With “Werner,” Wain leaves the cosmopolitan world to speak again of simple people. Although he was disturbed by Werner’s blindness to the Nazi past of which he was a part, Wain could not help but admire this former prisoner of war for his frugality, his industry, his cheerfulness when things went wrong, his roistering celebrations of life. On the farm in Wales which Werner managed, Wain believed that he could recapture his own peasant background, that he could enter a world as natural and real as that of Tantine. Like many of the essays, “Werner” ends on a note of regret, for Werner’s death came after Wain’s prolonged absence. In a sense, this essay is like many of the essays in Dear Shadows, an attempt to voice a farewell which was never properly said.

In his final essay, Wain returns to the golden summer of 1944, when Coghill was teaching a course on Shakespeare by producing his plays and when three young men—Wain, an easygoing young man named Conway, and Richard Burton—were spending their evenings together, pub hopping, singing Conway’s music-hall repertoire, and listening to Burton’s recollections of Wales.
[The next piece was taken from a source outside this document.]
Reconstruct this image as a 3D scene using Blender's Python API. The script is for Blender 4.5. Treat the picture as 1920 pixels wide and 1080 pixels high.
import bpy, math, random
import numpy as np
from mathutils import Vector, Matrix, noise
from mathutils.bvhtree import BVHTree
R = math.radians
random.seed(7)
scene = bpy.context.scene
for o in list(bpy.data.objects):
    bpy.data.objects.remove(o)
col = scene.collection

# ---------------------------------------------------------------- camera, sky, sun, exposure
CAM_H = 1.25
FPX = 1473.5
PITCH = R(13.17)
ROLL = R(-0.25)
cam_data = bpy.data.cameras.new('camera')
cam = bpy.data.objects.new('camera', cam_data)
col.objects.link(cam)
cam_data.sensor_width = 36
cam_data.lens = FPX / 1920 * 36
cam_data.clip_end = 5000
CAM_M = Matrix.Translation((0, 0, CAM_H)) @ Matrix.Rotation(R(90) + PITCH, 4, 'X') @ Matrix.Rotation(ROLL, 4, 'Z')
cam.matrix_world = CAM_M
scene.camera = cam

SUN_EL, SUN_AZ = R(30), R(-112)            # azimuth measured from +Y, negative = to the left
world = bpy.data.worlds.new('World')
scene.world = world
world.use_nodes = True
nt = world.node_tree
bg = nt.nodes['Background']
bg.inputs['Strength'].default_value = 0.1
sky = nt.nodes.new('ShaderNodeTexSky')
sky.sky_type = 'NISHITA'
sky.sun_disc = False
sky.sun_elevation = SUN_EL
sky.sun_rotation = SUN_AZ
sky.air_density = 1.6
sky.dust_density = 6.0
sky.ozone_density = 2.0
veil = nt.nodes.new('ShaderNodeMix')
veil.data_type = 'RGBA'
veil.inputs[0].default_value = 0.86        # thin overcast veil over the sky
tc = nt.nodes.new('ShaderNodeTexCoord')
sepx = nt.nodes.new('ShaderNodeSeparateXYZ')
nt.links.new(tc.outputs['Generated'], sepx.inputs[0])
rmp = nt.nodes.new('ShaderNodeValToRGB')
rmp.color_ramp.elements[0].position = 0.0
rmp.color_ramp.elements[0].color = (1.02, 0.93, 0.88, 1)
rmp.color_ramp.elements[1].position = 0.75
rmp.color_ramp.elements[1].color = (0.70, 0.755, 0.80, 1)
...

The fact that later Wain saw Burton only occasionally and lost track of Conway completely, just as he drifted away from many of those whom he has honored in this book, does not negate the importance of these remembered friends. When the book ends at its beginning, in wartime Oxford, Wain clearly has transcended the passing of time and the frustrations of chance which keep apart those who once were close. Crafted into the permanence of words, Wain’s shadows will endure in the world they brightened.